Early 1950s Tijuana Bible, a Humorous Pamphlet About Urination

Tijuana bibles were palm-sized comic books produced in the United States from the 1920s to the early 1960s. Their popularity peaked during the Great Depression era.

h/t: vintag.es

Most Tijuana bibles were obscene parodies of popular newspaper comic strips of the day, such as “Blondie”, “Barney Google”, “Moon Mullins”, “Popeye”, “Tillie the Toiler”, “The Katzenjammer Kids”, “Dick Tracy”, “Little Orphan Annie”, and “Bringing Up Father”.

Others made use of characters based on popular movie stars, and sports stars of the day, such as Mae West, Clark Gable and Joe Louis, sometimes with names thinly changed. Before World War II, almost all the stories were humorous and frequently were cartoon versions of well-known dirty jokes that had been making the rounds for decades.

The artists, writers, and publishers of these booklets are generally unknown, as their publication was illegal, clandestine, and anonymous. The quality of the artwork varied widely.

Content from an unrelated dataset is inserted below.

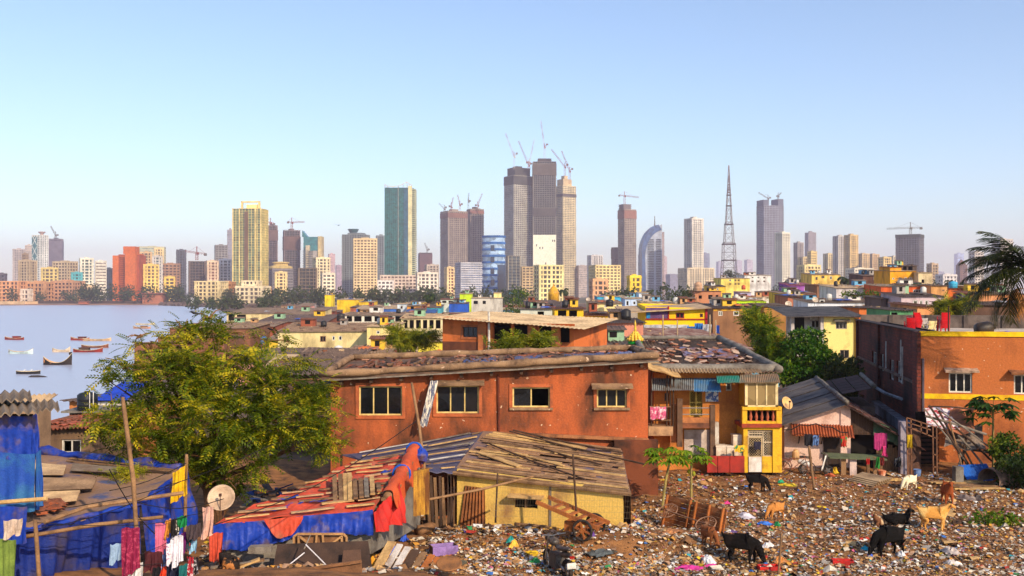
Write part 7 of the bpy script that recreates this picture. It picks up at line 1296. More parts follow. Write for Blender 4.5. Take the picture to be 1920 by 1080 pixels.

The subjects are explicit sexual escapades usually featuring well-known newspaper comic strip characters, movie stars, and (rarely) political figures, invariably used without respect for either copyright or libel law and without permission.

The typical bible was an eight-panel comic strip in a wallet-sized 2.5 in × 4 in (64 mm × 102 mm) format with black print on cheap white paper and running eight pages in length.